The Scar-Crow Men, the second of my Elizabethan fantasy novels, is out soon in the US and UK. It’s fantasy noir, renaissance punk, historical fantasy, sword and sorcery, historical urban fantasy or one of half a dozen other labels, depending on who’s speaking. Like some of my other work, the story exists at the point where the fantastic smashes up hard against reality, only in this sequence that reality is in the past, five hundred years gone, among well-documented, pivotal events.
Writing historical fantasy – to adopt the broadest label – has its own peculiar demands. We’re talking about an alien world here, with its own customs, clothes, politics, transport, weapons, social classes, art, music and economy and every aspect needs to be fully realized for the reader to settle into it.

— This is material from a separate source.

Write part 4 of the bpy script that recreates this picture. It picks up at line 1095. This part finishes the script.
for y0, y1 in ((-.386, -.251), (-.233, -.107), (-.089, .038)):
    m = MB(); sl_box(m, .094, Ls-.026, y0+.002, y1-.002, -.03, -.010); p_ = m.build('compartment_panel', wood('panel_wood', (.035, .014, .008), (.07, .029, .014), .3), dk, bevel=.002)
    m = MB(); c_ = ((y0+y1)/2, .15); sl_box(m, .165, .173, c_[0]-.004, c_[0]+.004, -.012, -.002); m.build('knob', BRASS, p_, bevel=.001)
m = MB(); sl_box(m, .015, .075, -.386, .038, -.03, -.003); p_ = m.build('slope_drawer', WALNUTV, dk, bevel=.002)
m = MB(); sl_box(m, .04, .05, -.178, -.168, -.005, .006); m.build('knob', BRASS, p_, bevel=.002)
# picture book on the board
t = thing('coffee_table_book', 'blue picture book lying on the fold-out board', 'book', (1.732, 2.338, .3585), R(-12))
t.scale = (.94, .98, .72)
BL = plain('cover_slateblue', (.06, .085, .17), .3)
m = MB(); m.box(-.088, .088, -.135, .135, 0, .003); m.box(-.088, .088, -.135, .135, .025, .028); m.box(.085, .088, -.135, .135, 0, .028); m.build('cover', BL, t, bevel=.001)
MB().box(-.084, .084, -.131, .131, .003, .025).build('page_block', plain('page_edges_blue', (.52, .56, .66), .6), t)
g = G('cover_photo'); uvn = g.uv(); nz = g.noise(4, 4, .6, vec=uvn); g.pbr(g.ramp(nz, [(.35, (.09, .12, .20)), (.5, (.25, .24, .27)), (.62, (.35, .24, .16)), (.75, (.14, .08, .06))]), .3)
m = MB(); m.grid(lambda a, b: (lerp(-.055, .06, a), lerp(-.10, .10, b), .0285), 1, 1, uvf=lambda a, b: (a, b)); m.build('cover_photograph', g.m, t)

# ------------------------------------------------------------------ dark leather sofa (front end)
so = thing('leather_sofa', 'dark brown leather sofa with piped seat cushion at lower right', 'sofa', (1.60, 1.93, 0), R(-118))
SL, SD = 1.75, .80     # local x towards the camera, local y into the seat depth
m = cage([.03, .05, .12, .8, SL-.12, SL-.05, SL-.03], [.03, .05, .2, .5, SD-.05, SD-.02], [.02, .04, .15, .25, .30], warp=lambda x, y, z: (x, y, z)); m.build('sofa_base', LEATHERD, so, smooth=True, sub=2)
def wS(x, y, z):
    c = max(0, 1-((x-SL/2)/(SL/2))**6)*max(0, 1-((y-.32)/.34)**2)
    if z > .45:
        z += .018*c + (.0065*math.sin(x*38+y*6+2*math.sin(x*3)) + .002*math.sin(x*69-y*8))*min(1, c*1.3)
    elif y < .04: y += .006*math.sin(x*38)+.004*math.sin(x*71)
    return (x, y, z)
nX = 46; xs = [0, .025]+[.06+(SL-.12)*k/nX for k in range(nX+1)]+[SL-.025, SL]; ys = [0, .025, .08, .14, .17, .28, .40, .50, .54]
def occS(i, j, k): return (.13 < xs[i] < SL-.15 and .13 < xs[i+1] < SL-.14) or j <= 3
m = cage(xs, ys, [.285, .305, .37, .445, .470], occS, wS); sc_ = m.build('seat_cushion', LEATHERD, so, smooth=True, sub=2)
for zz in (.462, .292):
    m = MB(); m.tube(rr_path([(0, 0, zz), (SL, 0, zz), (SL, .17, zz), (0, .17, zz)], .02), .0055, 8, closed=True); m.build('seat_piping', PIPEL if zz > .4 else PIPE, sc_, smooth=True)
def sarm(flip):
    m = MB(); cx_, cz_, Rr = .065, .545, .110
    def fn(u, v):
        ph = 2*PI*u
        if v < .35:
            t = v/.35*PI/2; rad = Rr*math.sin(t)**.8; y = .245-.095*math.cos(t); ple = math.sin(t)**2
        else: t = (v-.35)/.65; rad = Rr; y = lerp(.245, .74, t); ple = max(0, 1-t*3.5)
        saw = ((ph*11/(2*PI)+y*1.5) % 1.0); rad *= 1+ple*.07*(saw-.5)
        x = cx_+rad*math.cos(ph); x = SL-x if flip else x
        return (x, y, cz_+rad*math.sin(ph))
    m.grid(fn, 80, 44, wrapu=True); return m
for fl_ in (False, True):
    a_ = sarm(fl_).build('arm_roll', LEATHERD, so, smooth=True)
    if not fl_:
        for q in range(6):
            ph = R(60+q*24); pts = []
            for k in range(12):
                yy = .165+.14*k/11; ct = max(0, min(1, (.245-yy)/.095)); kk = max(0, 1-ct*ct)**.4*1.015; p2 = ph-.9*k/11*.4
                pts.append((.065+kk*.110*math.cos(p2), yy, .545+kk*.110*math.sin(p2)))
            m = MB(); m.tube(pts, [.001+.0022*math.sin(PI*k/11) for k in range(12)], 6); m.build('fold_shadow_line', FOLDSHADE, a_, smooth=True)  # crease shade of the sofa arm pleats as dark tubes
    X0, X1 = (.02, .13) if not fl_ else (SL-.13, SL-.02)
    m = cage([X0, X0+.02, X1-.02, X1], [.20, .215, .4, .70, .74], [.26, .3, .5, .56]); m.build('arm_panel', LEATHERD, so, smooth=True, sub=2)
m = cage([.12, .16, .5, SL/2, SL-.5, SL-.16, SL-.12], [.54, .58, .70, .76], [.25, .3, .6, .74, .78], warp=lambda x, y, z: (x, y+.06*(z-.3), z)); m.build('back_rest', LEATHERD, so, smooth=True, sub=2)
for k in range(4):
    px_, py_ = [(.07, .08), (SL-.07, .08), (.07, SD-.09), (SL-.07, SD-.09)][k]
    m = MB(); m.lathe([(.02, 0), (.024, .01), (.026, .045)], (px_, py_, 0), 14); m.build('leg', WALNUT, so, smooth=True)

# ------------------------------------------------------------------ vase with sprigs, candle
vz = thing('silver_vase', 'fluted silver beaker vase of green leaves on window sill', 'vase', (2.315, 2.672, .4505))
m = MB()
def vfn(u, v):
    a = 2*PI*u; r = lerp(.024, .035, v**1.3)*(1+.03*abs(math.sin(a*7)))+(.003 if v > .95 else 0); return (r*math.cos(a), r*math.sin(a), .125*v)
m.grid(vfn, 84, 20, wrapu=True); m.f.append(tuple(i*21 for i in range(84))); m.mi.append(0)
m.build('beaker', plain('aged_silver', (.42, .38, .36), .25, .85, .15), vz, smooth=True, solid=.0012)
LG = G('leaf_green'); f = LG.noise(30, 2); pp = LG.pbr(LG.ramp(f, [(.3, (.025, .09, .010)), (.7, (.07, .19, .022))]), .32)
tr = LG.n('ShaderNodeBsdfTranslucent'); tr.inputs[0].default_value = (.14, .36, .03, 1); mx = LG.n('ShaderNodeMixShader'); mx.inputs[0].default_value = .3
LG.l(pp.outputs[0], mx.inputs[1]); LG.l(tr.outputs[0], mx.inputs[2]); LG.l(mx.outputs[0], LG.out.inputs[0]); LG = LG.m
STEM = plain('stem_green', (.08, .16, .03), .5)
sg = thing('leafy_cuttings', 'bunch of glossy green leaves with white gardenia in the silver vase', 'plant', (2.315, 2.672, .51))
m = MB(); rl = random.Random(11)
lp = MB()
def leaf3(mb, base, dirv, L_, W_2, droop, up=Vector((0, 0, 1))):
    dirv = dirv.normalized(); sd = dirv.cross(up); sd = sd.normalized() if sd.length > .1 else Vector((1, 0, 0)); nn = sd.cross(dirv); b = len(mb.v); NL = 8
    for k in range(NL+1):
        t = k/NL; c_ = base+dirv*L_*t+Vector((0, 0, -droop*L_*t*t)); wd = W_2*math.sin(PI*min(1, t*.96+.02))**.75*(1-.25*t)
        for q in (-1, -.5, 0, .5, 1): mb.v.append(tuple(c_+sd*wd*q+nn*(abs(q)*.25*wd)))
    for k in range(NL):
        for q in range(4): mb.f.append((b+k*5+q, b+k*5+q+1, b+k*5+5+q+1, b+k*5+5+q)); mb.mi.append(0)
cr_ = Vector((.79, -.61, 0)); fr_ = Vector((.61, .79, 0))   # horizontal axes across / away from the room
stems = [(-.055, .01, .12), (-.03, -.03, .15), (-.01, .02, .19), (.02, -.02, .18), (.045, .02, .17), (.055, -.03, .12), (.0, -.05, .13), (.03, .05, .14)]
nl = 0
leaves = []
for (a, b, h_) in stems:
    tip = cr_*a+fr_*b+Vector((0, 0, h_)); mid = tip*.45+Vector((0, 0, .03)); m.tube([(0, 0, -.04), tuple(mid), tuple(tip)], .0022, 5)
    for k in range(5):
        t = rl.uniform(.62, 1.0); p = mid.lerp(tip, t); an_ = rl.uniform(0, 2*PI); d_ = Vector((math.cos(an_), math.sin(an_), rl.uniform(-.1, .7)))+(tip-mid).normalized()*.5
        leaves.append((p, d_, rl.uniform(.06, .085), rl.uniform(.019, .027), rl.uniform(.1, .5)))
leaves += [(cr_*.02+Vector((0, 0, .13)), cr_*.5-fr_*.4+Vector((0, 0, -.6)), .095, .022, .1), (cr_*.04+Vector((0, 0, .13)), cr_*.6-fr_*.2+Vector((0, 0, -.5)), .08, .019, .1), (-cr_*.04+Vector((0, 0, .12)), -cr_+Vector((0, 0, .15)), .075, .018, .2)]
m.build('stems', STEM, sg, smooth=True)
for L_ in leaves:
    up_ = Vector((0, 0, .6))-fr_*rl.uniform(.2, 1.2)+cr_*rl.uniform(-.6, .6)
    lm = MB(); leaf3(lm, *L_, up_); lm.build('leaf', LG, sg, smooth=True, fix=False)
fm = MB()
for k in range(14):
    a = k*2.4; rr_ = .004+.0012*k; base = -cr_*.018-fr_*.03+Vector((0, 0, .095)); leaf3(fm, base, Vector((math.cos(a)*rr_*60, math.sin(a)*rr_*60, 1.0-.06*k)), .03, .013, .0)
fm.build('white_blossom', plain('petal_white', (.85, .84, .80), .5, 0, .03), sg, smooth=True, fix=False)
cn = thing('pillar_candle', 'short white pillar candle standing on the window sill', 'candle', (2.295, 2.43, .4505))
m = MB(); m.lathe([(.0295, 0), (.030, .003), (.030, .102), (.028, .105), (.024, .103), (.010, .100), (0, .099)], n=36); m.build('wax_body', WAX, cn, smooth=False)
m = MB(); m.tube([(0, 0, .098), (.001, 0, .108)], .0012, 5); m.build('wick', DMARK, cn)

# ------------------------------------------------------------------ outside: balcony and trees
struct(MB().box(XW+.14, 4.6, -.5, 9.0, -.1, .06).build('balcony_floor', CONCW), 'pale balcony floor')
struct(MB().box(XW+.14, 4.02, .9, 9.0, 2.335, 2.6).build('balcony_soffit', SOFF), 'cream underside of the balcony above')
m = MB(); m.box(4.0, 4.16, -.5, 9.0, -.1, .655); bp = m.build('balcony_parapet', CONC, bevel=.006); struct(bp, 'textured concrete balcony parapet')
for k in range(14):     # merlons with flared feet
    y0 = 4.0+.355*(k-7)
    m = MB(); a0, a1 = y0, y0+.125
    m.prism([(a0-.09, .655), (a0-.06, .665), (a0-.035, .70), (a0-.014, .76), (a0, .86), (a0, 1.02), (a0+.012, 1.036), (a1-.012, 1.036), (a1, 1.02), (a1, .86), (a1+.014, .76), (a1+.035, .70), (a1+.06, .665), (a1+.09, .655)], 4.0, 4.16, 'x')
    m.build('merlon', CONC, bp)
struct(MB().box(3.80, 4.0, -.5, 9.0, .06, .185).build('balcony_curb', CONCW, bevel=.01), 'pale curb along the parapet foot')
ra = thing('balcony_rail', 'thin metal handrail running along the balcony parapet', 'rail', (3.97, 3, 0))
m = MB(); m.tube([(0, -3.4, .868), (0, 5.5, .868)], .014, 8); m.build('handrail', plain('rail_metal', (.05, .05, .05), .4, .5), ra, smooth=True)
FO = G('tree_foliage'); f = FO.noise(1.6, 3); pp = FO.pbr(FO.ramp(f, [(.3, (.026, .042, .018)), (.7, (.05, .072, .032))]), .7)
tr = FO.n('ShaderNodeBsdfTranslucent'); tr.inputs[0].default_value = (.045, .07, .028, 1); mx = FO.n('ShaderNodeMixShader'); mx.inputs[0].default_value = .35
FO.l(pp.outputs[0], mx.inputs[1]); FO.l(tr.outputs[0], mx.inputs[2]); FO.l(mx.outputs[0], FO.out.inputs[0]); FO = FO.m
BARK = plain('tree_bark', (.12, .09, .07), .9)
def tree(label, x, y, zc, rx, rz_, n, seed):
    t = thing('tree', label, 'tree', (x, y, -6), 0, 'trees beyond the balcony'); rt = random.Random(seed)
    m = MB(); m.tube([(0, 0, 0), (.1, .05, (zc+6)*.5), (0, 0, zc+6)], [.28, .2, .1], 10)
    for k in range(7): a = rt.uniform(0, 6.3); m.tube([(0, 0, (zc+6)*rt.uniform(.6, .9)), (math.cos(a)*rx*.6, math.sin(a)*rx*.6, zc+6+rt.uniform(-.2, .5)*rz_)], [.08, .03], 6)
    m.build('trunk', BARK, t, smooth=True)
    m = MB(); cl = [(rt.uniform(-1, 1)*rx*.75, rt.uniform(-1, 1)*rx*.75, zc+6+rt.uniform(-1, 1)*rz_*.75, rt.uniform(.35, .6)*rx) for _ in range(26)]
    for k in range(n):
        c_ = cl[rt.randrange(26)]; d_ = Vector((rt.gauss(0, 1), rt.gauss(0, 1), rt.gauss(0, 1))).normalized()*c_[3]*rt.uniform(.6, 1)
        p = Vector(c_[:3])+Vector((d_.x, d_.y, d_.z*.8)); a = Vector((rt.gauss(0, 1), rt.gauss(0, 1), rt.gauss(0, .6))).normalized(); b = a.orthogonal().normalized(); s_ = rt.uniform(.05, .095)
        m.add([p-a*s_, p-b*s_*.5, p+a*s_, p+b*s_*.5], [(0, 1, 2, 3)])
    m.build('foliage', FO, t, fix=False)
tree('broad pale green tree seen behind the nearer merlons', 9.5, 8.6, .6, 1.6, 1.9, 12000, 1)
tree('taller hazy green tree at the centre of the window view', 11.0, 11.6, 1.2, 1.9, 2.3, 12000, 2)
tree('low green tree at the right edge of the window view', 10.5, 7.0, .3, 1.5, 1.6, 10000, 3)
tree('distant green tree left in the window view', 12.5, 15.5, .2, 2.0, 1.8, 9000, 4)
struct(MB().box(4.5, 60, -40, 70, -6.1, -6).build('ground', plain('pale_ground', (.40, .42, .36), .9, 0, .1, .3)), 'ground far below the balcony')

To say this entails a massive amount of research, doesn’t begin to do the job justice. The writer needs to understand everything, both as its own thing and in context within the time period. This involves more than the invention of a secondary world fantasy, more than looking out of the window or Googling or location research for a contemporary fantasy (both of which I’ve written in the past).
Our knowledge of history degrades the further back we go. Characters walk on stage and then disappear. Our understanding of events is based on often-biased accounts. And sometimes there are vast parts of life that are simply missing in contemporary accounts.

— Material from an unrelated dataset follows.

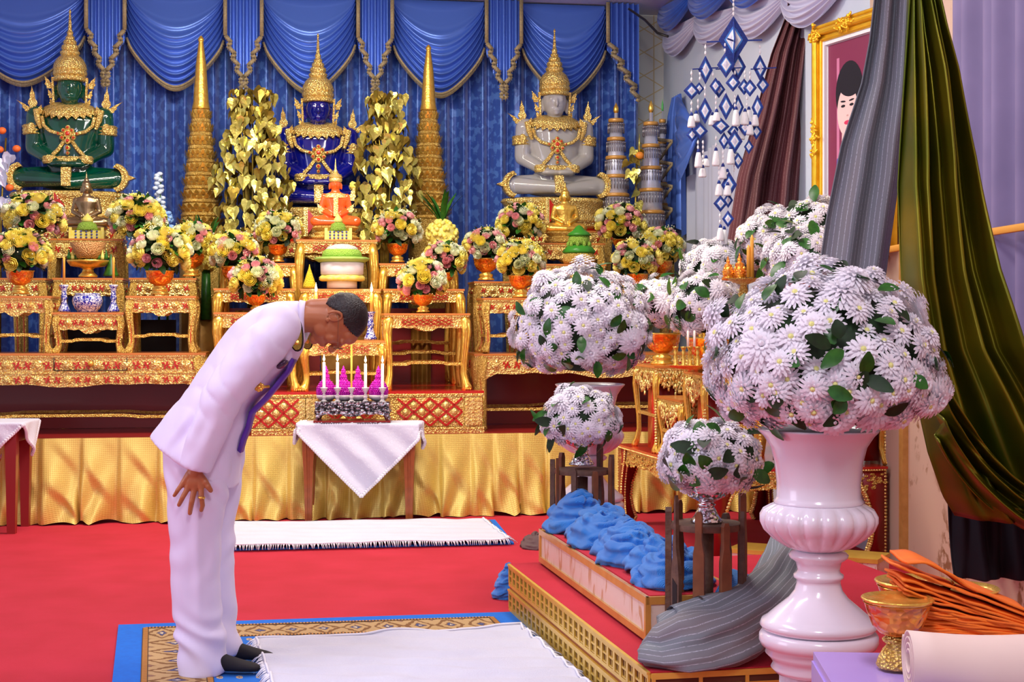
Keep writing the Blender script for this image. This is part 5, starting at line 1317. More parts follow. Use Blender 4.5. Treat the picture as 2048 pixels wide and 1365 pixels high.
# ------------------------------------------------------------------ white urns on pedestals
def urn(loc, lab, labp, hp=.52, col=white_cer):
    r = empty('plaster_urn', (loc[0], loc[1], hp), 0, lab, 'urn', 'white plaster urns')
    b = MB(); s = .63/407
    pr = [(100, 0), (112, 4), (118, 12), (114, 22), (104, 28), (100, 32), (84, 46), (60, 66), (48, 82), (44, 96), (44, 104), (50, 108), (50, 114), (44, 118), (42, 124), (46, 140), (58, 148), (60, 154), (54, 160), (44, 163)]
    b.lathe([(r_*s, z*s) for r_, z in pr], 48); b.build('urn_foot', col, r)
    b = MB(); n = 120; rib = 20; vs = []; fs = []; pr2 = [(44, 163.1), (70, 172), (94, 188), (112, 206), (119, 222), (119, 234), (112, 246), (98, 254), (88, 258)]
    for k, (r_, z) in enumerate(pr2):
        amp = .075*math.sin(PI*k/(len(pr2)-1))**.6 if k else 0
        for i in range(n): a = 2*PI*i/n; rr = r_*s*(1-amp+amp*abs(math.cos(a*rib/2))**.55); vs.append((rr*math.cos(a), rr*math.sin(a), z*s))
    for k in range(len(pr2)-1):
        for i in range(n): j = (i+1) % n; fs.append((k*n+i, k*n+j, (k+1)*n+j, (k+1)*n+i))
    b.add(vs, fs); b.build('fluted_belly', col, r)
    b = MB(); pr = [(88, 258.1), (90, 262), (86, 267), (84, 272), (84, 300), (88, 340), (96, 372), (110, 394), (120, 404), (122, 408), (118, 410), (108, 396), (92, 370), (82, 340), (0, 335)]
    b.lathe([(r_*s, z*s) for r_, z in pr], 56); b.build('flared_neck', col, r)
    p = empty('plaster_pedestal', (loc[0], loc[1], 0), 0, labp, 'pedestal', 'white plaster pedestals')
    b = MB(); k = hp; b.lathe([(.165, 0), (.168, .03), (.15, .05), (.135, .07), (.125, .08)], 48); b.build('base', col, p)
    b = MB(); b.lathe([(.122, .0801), (.122, k-.13)], 96, rib=-.05, ribn=24); b.build('fluted_shaft', col, p)
    b = MB(); b.lathe([(.135, k-.1299), (.148, k-.115), (.140, k-.10), (.150, k-.085), (.165, k-.07), (.162, k-.055), (.178, k-.045), (.185, k-.03), (.184, k-.012), (.176, k-.001)], 56); b.build('capital', col, p)
    return r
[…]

The Elizabethan Age is reasonably well-documented, particularly with regard to affairs of state. The lives of the common men and women are there too, but the information is scattered widely. While writing this sequence, I sometimes had to embark on three different strands of research for a single sentence.
The Scar-Crow Men unfolds in the shadow of the murder of the playwright Christopher Marlowe, a killing that has all the mystery and intrigue of the JFK assassination. The previous volume, The Sword of Albion (or The Silver Skull in the US), is set at the time of the Armada and the Spanish invasion of England.
Over a few posts here I’m going to be writing about what goes into creating these historical fantasies, looking at the places, the people, the milieu, not only setting the context but also underlining the basic premise that the more reality you get, the more effective the fantasy.
I look forward to reading the book, Mark – though I might have to hold off for a bit, as I’m currently revising my own manuscript set in the summer of 1593. Having read Charles Nicholl’s “The Reckoning”, I became fascinated with the murder of Marlowe and in particular, the era’s political parallels with modern Britain: religious terrorism, organised xenophobia, rising gun crime and a paranoid surveillance state. Like you I prefer to keep those parallels somewhat in the background, something for readers to notice and think about if they want to, not an axe to grind in their faces.
And yeah, the research is a lot of fun! I reckon if I ever lose my job, I could always work as a tour guide for the Globe or the Tower :)
The last 3 books I have read are;
The bones of Avalon by Phil Rickman
(while my wife was reading Hounds of Avalon, incidently)
Sovereign by C J Sansom
and The Boleyn Inheritance by Philippa Gregory
I am awash with Tudor and need more. I shall get yours next Mark. I have the essentials in my head so that I may appreciate all the more your take on things.
Looking forward to this series of posts. When reading The Silver Skull, it was quite clear the level of research that went into it. The understanding of how seeing the fantastic things these people see in your story and how it might affect their minds was a dynamic I was not expecting. It’s element often missed in Urban Fantasy…of any time period. There was a ton of those “oh yeah, it probably would’ve been like that” moments. That comes from research. I’m sure were tons of stuff that I didn’t eve notice that just added to atmosphere.